Ok here we are so far…
Text boxes drawn and threaded, copy text formatted and aligned, heading backed by a coloured and manipulated rectangle, little cutesy photoshopped chicken on the grouped header and a giant photoshopped chicken as the main image. Oh and its been saved… frequently.
More images are required. These are going to sit on the left page of the DPS. In total there are 11 images. All of which I wanted to be quite small. So same as before image layer, locking all others , select ‘place’ in the’ indesign’ menu, find the image and draw the box outline for it, resizing if need be with the direct select tool (double clicking the box to get the blue resize outline).
As you can see above they are all wee little chickens. Horrah!
They also have distorted outlines that in turn distorts the ‘window’ and what part of the image you can see. This was done to make it a little more quirky. Chickens are anything but conservative and this produces a little edge that suits the tone of the copy. To do this you require the direct select tool. Normally to resize you select this tool and double click on the image to produce the blue outline. This time you want the red outline but with the direct select tool. To achieve this, simply switch from the selection tool to the direct selection tool and click ONCE on the image. Then when you hover the mouse over one of the outline sides you can click and drag it about skewing the perception- but only of the outline box! Not the image. As mentioned before imagine the outline box as a window. You can only manipulate the window not the image.
Clicking on the corner handles of the box allows you to further distort it.
When you have finished playing about and painstakingly skewing the outline, select them all with the selection tool and drawing a box around them to edit simultaneously. This is so much easier as I couldn’t be bothered to change each of the 11 images one at a time.
Then to accentuate the skewy quirkiness I increased the stroke weight using the bottom right floating palette and rounded of the corners via ‘object’ and ‘corner effects…’.
To deselect simply click elsewhere with the selection tool.
As you can see in the image above, at the moment the images are on top of the text. You cannot read the text behind them. So you can either move the text boxes again, in the same fashion as before, using a ruler guideline, or, use a text wrap. Text wrapping works best when you have a few images sitting across a lot of text or wider columns as you need a denser copy to make the wrap look more fluent.
You ‘text wrap’ by selecting the image and selecting ‘text wrap’ from the window menu. If you haven’t already got the text wrap menu up it will pop up now.
This menu presents you with 5 clickable box options. Each one has a small diagram to suggest what wrap it does. Below them are 4 input boxes so you can control exactly how much space is given between the image and the text when wrapping around it.

(click to enlarge image)
The contour options are related to the clipping path.
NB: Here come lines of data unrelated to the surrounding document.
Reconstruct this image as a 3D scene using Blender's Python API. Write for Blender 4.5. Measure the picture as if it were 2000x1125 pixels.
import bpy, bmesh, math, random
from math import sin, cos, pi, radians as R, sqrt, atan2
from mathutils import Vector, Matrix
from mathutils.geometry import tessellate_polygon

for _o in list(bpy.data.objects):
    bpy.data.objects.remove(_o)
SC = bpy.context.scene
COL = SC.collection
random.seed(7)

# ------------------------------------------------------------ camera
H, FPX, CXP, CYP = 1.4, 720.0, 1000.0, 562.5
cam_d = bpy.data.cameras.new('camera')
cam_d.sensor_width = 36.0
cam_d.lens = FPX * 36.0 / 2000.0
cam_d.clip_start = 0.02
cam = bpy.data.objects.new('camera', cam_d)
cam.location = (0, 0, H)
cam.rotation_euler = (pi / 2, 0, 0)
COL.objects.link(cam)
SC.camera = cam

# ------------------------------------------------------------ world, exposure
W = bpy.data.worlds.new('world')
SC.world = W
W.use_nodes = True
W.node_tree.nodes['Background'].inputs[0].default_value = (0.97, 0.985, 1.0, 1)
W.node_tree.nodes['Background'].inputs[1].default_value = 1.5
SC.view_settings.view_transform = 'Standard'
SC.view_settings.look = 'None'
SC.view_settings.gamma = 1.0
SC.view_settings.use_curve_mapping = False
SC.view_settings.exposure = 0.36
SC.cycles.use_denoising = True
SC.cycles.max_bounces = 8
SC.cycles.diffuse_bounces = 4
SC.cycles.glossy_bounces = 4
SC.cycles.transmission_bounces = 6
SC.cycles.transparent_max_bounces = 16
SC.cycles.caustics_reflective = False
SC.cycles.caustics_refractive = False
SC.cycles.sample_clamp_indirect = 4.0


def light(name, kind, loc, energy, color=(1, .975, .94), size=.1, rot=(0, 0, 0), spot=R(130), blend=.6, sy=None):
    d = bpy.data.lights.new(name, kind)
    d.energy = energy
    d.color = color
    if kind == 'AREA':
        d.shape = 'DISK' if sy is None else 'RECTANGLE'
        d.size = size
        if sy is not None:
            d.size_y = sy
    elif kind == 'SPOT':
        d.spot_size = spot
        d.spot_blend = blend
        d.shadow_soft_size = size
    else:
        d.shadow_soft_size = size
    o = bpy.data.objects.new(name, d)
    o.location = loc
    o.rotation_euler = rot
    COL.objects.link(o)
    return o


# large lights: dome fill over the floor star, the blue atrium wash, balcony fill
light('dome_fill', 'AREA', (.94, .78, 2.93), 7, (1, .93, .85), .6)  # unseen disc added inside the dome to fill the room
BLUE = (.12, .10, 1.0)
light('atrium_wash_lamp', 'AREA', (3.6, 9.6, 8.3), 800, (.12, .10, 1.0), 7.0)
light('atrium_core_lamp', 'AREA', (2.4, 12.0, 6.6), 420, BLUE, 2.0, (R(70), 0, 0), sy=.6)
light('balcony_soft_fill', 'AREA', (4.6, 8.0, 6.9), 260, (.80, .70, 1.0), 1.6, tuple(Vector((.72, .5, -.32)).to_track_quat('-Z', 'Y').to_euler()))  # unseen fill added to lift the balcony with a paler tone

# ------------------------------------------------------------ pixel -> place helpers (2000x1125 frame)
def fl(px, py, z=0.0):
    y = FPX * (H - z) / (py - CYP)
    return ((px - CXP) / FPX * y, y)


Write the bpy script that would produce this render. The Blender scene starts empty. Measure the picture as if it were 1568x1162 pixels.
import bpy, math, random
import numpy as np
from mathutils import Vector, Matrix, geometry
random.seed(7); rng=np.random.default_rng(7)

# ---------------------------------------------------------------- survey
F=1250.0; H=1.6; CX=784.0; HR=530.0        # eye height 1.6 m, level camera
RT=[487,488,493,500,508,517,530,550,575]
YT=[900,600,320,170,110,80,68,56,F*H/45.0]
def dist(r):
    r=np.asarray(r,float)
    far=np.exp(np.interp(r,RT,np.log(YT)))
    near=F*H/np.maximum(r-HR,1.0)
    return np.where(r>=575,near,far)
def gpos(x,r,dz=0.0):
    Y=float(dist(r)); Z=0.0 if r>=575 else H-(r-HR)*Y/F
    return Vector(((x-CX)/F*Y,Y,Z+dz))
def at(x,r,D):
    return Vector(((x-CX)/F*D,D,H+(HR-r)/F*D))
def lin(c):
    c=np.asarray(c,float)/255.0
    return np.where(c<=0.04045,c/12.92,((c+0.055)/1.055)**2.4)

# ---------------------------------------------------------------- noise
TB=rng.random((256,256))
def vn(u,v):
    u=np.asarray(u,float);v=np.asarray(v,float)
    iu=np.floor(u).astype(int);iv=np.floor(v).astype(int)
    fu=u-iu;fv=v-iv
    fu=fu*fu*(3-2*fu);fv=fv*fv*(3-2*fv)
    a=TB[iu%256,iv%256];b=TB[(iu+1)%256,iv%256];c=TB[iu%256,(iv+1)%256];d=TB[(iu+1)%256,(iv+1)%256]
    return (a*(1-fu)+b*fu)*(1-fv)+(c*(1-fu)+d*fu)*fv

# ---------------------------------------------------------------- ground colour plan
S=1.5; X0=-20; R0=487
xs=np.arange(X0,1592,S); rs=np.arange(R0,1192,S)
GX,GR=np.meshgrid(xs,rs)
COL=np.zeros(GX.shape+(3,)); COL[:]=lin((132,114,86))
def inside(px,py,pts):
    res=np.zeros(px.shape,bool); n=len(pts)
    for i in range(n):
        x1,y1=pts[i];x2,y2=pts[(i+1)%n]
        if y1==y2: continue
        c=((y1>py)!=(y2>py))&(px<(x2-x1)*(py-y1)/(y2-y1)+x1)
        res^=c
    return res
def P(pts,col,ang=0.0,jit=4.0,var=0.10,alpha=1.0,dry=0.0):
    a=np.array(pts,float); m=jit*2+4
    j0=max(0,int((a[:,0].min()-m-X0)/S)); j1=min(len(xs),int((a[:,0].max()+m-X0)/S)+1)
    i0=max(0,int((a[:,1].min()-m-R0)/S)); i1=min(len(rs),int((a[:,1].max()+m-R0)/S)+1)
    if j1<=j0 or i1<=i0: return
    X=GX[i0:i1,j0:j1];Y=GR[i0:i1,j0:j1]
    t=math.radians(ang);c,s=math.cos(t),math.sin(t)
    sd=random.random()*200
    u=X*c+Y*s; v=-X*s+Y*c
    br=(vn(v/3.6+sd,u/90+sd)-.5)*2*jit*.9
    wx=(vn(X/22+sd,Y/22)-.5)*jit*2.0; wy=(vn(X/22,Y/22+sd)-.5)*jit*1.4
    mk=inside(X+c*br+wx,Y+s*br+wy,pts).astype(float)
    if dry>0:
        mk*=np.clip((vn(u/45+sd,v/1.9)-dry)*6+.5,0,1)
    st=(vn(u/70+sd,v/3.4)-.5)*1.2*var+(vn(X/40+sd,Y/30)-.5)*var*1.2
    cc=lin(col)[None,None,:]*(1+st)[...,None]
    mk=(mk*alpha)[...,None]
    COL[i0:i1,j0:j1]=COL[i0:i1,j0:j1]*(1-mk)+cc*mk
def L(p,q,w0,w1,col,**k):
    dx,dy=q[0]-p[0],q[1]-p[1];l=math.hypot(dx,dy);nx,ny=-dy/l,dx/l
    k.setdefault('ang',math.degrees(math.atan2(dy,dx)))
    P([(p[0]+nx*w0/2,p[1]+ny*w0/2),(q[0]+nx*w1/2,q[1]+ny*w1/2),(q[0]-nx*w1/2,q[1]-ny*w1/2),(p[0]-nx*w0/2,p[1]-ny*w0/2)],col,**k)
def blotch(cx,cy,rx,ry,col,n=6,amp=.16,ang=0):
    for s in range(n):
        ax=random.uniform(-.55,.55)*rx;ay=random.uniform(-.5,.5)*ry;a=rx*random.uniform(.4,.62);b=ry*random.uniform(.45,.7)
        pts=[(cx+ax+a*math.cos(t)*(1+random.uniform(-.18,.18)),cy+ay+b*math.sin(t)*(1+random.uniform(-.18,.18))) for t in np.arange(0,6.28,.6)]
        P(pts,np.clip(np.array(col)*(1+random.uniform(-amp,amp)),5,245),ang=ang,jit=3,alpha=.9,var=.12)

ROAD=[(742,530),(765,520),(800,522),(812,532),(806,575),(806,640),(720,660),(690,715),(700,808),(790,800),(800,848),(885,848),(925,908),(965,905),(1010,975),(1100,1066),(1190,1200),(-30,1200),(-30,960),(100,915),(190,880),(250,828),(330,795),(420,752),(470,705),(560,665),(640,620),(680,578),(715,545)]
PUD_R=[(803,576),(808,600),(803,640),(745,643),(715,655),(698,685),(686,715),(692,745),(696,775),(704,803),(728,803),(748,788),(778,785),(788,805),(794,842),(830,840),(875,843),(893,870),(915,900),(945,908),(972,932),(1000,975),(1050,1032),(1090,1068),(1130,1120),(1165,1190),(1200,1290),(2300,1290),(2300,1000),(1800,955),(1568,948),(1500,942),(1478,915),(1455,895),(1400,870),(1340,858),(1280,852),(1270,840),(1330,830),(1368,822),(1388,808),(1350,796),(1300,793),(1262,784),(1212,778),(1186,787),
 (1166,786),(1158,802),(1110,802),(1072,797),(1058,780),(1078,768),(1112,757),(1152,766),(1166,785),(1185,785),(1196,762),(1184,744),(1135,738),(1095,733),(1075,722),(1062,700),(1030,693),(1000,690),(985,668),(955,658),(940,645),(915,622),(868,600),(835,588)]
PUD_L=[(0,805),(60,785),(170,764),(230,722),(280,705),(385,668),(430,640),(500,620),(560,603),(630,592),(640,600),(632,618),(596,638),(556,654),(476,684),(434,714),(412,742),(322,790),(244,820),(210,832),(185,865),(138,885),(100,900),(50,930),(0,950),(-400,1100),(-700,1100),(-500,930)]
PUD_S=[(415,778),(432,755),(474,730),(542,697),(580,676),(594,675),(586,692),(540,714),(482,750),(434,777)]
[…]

As contour suggests you can make the text follow the exact outline of an image that has a transparent background. The clipping path if selected produces a ‘dot to dot’ line that runs around the entire outline of the image. This creates a ‘barrier’ or margin that the text sentences will run along.
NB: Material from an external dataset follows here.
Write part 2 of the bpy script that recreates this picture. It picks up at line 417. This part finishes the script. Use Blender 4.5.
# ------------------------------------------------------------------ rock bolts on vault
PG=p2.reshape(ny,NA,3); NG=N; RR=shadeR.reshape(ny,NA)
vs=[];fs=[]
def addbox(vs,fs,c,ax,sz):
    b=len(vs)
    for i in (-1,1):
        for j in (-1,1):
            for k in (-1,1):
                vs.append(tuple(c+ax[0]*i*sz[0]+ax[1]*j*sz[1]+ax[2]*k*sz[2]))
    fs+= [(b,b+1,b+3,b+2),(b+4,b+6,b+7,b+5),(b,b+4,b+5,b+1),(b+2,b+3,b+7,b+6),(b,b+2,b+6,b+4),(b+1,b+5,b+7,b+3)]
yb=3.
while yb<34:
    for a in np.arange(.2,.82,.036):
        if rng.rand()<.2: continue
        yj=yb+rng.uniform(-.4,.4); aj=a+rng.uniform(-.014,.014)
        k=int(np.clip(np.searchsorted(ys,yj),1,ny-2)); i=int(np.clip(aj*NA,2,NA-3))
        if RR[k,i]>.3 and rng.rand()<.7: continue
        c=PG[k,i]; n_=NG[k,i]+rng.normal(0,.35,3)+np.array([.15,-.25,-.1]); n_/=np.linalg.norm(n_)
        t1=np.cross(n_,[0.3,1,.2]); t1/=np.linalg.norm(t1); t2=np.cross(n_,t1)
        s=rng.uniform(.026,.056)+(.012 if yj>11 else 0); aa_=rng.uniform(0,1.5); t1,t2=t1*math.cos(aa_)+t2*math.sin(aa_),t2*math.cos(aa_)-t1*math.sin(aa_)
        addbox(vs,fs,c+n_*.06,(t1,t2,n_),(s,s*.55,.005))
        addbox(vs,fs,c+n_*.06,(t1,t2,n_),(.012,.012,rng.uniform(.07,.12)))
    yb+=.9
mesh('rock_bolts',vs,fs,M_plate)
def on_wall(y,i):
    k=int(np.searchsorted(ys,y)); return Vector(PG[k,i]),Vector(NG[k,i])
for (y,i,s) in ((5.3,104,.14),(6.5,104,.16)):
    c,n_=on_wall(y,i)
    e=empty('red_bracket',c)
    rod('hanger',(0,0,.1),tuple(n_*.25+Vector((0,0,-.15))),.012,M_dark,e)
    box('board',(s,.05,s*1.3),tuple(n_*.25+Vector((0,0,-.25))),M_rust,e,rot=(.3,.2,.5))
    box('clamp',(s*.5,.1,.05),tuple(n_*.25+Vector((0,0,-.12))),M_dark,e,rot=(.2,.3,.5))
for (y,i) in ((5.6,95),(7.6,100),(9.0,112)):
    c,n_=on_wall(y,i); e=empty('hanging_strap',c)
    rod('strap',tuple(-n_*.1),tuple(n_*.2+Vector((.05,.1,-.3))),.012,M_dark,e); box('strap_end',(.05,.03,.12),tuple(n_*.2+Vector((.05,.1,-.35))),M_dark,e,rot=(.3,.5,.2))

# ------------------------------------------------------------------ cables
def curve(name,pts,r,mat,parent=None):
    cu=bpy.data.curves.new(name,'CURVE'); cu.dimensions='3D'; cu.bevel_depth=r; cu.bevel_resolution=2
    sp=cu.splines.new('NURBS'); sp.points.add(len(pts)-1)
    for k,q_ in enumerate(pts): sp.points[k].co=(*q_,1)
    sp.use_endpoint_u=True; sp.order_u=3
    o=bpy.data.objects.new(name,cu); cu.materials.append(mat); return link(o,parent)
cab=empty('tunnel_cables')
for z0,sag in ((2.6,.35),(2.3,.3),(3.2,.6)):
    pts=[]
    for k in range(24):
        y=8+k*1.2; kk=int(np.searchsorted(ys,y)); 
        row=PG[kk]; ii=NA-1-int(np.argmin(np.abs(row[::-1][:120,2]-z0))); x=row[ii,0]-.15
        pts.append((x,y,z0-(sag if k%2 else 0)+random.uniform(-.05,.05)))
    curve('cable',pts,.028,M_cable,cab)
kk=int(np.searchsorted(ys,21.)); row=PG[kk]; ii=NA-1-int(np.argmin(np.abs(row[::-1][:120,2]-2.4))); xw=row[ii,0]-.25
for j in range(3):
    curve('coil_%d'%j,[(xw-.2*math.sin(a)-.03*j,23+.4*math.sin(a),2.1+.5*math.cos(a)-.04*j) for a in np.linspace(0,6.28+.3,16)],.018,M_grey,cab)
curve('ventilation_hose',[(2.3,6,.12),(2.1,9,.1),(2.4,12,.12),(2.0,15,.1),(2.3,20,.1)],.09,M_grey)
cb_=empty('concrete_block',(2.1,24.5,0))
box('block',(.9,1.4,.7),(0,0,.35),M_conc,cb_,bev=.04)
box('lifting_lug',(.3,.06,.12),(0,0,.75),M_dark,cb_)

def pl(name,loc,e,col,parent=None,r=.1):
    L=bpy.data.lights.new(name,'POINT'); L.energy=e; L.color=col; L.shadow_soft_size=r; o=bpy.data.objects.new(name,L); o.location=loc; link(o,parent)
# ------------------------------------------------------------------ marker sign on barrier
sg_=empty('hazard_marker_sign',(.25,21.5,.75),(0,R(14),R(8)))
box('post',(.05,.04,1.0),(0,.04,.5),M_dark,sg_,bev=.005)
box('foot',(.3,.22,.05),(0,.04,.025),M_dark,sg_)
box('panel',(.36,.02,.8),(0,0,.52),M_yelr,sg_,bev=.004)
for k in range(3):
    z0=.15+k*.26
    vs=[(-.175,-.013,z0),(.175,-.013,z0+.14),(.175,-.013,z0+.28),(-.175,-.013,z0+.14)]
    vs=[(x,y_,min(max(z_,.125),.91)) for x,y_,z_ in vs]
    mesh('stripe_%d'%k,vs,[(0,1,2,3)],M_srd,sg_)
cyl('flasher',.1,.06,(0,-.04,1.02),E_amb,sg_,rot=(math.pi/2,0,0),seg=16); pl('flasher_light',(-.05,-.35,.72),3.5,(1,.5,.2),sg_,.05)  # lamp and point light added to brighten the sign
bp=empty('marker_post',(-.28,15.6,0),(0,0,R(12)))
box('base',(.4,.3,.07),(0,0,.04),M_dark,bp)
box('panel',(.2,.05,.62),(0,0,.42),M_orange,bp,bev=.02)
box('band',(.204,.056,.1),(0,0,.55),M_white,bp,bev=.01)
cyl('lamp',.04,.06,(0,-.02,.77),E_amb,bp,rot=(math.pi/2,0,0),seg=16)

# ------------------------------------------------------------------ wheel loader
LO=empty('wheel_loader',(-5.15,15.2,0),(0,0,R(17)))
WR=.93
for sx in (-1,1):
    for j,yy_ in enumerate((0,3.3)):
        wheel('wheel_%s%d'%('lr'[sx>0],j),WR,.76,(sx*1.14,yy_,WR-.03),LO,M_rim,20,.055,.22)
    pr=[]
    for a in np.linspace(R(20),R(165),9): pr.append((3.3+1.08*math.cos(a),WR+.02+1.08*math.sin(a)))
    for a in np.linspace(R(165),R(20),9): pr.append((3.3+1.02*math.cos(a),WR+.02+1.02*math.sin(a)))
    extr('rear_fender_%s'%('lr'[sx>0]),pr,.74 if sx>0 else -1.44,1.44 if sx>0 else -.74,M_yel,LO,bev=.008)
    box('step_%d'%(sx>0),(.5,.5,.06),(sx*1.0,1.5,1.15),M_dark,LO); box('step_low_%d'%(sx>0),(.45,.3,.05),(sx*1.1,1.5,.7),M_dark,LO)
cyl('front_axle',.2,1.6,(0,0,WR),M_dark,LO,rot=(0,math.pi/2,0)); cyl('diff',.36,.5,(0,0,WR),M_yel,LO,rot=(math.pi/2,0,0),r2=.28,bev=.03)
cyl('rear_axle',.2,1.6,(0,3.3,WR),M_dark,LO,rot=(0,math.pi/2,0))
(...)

Once the image has a designated wrap it remains a constant attribute until it is removed.
S0 thats text wrapping in a nut shell. Which I’ll reiterate I haven’t used yet. I just shunted the text boxes up to create a space for the sake of aesthetics.
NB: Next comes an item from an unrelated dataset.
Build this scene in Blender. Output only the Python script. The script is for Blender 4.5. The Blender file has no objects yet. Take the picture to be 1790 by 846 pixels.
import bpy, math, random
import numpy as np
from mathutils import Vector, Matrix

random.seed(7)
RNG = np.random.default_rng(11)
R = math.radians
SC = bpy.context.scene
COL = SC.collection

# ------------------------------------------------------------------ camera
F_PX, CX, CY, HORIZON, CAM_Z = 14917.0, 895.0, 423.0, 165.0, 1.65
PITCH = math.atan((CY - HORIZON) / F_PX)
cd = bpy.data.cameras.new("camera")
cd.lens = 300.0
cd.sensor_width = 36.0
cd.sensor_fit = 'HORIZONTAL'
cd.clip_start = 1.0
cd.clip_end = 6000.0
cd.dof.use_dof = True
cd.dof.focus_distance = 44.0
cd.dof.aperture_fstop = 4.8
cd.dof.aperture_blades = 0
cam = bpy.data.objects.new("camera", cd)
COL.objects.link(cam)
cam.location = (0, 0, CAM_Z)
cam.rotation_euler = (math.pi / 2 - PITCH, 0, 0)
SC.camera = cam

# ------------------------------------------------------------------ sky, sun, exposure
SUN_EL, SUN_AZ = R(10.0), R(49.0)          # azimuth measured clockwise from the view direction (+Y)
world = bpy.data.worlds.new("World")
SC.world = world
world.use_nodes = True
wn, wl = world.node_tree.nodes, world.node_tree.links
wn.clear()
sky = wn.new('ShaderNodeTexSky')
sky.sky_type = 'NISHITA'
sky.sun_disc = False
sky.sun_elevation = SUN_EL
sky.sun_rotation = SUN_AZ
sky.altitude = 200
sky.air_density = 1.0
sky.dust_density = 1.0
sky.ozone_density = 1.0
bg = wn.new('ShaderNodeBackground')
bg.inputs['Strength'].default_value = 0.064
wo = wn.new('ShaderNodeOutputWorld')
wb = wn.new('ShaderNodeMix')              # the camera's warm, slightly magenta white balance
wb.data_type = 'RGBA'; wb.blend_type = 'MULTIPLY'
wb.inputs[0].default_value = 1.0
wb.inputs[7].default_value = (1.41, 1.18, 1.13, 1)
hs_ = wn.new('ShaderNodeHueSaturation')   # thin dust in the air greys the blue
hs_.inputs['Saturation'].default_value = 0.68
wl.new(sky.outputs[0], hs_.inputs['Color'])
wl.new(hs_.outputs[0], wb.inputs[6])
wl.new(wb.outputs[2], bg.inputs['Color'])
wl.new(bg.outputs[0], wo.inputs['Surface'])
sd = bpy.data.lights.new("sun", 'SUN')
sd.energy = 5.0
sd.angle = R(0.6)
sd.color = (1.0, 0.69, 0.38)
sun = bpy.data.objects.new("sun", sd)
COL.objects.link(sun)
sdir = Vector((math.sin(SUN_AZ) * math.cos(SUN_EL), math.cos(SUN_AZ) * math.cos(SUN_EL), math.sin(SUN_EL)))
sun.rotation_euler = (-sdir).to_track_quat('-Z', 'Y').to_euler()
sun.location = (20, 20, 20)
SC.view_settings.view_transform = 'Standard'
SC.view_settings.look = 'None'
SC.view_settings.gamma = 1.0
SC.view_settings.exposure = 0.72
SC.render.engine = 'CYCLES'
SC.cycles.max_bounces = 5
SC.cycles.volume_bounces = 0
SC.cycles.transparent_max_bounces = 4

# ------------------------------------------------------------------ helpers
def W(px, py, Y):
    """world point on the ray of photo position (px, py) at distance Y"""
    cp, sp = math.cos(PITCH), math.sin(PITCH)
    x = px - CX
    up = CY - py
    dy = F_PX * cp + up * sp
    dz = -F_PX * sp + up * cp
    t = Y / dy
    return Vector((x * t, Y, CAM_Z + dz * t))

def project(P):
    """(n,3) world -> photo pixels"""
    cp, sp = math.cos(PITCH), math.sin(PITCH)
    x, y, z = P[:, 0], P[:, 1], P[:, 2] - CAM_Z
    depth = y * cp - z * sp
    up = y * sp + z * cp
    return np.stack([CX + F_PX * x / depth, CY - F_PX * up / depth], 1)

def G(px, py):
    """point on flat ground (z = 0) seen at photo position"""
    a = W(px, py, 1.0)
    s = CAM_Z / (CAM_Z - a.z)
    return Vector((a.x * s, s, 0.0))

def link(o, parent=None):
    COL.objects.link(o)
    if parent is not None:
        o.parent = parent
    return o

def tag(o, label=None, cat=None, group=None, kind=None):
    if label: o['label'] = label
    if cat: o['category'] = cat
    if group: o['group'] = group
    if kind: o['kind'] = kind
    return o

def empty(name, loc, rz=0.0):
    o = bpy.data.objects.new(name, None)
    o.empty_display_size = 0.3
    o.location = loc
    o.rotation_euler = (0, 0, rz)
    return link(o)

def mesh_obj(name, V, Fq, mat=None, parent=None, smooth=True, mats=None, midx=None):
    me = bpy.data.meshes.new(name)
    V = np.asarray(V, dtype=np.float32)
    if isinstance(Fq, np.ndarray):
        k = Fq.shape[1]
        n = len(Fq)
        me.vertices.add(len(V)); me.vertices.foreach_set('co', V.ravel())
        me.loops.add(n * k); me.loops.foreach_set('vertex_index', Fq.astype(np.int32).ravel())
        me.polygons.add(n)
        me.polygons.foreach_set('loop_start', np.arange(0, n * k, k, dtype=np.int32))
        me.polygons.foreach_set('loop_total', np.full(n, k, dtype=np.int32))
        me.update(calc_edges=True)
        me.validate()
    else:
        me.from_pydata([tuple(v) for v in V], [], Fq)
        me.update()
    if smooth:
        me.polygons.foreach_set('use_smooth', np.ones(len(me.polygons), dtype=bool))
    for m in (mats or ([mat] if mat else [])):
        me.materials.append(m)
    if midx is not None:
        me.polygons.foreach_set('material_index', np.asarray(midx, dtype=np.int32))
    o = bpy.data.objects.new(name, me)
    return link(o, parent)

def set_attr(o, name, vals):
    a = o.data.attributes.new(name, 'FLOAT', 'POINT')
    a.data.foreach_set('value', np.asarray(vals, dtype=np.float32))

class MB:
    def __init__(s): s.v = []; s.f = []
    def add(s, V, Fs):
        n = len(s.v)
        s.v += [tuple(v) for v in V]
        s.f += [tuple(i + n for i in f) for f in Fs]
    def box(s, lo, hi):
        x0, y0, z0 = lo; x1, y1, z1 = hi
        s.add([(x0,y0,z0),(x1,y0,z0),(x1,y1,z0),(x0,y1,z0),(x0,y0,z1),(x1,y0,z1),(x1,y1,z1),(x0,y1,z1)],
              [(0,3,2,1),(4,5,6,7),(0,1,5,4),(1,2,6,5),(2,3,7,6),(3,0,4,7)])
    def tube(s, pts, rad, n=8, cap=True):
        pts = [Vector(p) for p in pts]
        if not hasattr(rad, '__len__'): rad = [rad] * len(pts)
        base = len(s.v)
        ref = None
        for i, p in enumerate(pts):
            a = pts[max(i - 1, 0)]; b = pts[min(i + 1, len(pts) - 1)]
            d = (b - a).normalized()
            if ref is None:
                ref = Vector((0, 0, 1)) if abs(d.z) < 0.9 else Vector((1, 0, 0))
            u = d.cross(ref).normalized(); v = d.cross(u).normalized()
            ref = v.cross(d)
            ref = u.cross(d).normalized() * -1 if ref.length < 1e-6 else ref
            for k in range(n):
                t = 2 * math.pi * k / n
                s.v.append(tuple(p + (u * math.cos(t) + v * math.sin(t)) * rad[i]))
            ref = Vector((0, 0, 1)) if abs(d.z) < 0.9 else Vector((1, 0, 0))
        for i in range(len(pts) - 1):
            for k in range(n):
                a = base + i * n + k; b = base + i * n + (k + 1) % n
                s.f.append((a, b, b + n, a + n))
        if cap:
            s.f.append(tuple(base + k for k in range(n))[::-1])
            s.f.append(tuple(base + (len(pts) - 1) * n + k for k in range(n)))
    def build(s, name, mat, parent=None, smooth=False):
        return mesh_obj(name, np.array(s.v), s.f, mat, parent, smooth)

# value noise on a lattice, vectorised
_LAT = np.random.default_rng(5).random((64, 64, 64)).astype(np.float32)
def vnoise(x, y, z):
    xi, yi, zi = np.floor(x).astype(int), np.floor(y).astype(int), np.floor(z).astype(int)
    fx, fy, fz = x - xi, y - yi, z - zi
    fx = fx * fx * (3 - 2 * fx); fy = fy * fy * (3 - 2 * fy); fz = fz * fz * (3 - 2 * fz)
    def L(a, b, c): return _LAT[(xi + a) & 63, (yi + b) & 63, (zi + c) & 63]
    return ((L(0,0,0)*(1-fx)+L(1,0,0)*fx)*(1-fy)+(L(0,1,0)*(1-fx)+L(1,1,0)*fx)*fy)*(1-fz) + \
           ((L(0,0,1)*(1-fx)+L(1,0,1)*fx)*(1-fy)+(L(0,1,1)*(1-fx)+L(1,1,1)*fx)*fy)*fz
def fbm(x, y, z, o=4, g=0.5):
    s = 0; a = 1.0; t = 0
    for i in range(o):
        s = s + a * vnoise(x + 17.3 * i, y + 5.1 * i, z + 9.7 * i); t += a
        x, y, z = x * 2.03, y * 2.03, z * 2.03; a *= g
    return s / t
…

I opted for the shunting of text boxes purely because it suited my layout better (see the above image). The text wrap would have messed up the positioning of the copy and also have made the copy overflow more into the other text boxes. The way these images are positioned also means the odd letter or word would have been squashed between some images and it would look stupid. I don’t really have enough text to wrap around it as the columns are quite slim.